Workers prepare the launching ceremony of the Russian diesel-electric attack submarine Stary Oskol in Saint Petersburg on Aug. 28, 2014. Some U.S. officials are concerned about Russian submarine activity. (Olga Maltseva/AFP)
Workers prepare the launching ceremony of the Russian diesel-electric attack submarine Stary Oskol in Saint Petersburg on Aug. 28, 2014. Some U.S. officials are concerned about Russian submarine activity. (Olga Maltseva/AFP)

History has taught us the negative outcomes of vulnerable undersea cables. For example, during World War I, the British successfully destroyed a majority of Germany’s undersea cables, thus extensively limiting them in all manner of communications. The world witnessed another incident in 1959 when the Soviet Union cut cables off the coast of eastern Canada. In the present day, there is a real concern that malign actors can send damaging shock waves through the U.S. economy by destroying this vital infrastructure.

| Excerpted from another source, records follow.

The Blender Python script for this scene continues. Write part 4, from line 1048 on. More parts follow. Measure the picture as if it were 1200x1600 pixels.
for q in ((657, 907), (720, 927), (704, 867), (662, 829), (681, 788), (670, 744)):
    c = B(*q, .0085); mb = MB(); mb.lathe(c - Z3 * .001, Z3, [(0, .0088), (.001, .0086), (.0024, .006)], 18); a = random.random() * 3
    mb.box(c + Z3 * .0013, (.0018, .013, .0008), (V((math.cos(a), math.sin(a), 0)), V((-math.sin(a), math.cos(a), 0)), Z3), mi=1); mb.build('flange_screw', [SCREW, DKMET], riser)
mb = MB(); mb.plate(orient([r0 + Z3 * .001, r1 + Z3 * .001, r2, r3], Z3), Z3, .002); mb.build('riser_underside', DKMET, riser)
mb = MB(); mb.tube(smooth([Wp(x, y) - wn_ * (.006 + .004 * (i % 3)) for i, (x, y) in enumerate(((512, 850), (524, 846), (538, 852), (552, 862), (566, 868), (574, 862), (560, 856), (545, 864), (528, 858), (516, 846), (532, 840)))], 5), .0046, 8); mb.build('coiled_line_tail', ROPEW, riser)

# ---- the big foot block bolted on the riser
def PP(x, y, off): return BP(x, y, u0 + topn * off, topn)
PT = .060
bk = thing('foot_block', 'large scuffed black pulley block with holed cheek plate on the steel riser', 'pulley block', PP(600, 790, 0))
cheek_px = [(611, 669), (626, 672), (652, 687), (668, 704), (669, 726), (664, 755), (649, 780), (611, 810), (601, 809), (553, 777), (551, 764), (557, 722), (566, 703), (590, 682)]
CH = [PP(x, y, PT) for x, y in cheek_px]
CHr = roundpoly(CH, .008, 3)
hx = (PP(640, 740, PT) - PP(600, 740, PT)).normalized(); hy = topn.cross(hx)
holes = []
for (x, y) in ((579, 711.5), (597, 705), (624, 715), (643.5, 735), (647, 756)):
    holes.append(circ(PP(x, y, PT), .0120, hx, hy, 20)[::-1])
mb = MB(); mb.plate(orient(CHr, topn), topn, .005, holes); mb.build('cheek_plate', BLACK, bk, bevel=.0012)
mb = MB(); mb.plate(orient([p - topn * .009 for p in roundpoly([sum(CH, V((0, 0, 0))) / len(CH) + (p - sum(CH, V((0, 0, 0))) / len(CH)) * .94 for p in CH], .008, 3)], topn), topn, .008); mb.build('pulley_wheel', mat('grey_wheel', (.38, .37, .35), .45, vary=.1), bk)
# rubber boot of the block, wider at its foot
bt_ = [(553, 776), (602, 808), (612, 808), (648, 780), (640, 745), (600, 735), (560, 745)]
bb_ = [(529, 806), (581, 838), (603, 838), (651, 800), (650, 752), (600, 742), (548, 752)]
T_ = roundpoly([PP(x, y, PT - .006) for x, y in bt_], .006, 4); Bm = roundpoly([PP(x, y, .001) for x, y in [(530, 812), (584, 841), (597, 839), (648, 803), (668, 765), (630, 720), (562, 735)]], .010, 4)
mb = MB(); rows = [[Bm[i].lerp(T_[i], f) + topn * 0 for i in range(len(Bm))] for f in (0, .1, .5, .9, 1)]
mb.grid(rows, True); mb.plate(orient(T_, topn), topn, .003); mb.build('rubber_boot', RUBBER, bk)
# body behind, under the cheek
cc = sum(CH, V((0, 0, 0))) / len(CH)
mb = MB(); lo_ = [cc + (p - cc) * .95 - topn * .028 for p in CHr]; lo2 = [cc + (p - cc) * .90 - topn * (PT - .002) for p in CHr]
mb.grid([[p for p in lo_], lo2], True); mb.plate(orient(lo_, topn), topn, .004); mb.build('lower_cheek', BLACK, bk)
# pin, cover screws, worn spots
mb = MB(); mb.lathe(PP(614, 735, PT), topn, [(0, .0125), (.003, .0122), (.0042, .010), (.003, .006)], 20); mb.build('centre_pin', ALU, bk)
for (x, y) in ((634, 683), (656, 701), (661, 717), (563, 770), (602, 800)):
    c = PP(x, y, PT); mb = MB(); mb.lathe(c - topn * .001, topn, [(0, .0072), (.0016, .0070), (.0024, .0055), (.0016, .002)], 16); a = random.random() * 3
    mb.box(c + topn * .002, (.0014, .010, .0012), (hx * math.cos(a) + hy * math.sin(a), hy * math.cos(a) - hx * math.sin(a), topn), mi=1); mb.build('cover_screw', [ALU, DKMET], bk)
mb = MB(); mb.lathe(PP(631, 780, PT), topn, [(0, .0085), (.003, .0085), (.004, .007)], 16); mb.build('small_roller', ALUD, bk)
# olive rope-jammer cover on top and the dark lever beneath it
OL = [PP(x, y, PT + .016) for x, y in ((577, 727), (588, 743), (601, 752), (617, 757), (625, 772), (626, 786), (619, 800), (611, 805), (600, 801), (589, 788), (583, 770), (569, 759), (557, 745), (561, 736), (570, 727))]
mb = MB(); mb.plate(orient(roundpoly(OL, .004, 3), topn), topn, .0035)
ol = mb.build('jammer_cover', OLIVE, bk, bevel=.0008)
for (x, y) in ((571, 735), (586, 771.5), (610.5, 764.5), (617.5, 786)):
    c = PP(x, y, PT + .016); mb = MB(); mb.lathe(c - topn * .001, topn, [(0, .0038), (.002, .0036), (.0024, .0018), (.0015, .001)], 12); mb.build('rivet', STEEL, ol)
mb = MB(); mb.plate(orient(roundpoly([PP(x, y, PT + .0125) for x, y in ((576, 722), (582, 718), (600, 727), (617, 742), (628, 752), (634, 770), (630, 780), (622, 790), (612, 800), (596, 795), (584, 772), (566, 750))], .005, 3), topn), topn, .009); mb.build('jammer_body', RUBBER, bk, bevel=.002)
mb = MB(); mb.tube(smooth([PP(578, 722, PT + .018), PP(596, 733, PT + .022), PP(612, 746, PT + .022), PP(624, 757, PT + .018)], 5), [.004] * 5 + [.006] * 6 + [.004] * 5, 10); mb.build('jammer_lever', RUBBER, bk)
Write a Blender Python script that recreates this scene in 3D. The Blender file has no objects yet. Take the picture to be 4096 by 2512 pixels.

And while the current methodology for cable laying and repair works well for wear, tear and incidental damage, there is not a clear, robust response plan in the event of an intentional attack. This inadequacy is a glaring vulnerability in protecting our way of life — but it doesn’t have to be.

With the enactment of the fiscal 2020 National Defense Authorization Act, we have begun to alleviate the confusion associated with an unconventional, asymmetric attack by having the U.S. government hold cable-repair ships on retainer through a program called the Cable Ship Security Program. The CSSP concept has been adapted from the proven national security approach of the Maritime Security Program that allows the United States to pay an annual stipend to U.S.-flagged ships in order to have practical, immediate availability and direct mission control upon their activation. In this case, the CSSP ships would be activated should the cables that physically and digitally connect the United States to the rest of the world be damaged, destroyed or tampered with by those who wish to do us harm.

The CSSP is exactly what our nation needs in order to protect these cables, our international digital infrastructure and, most importantly, our way of life. I was proud to have sponsored the authorization for the CSSP as a bipartisan amendment that was ultimately adopted by Congress as part of the FY20 NDAA. Now, all that is left for us to do is to appropriate the funds for a program we have already established.

We cannot afford to wait until calamity has struck to begin eliminating this vulnerability. We must fund the Cable Ship Security Program this year. We owe it to the citizens of the United States to act before it is too late.

U.S. Rep. Rob Wittman, R-Va., is the ranking member of the Seapower and Projection Forces Subcommittee.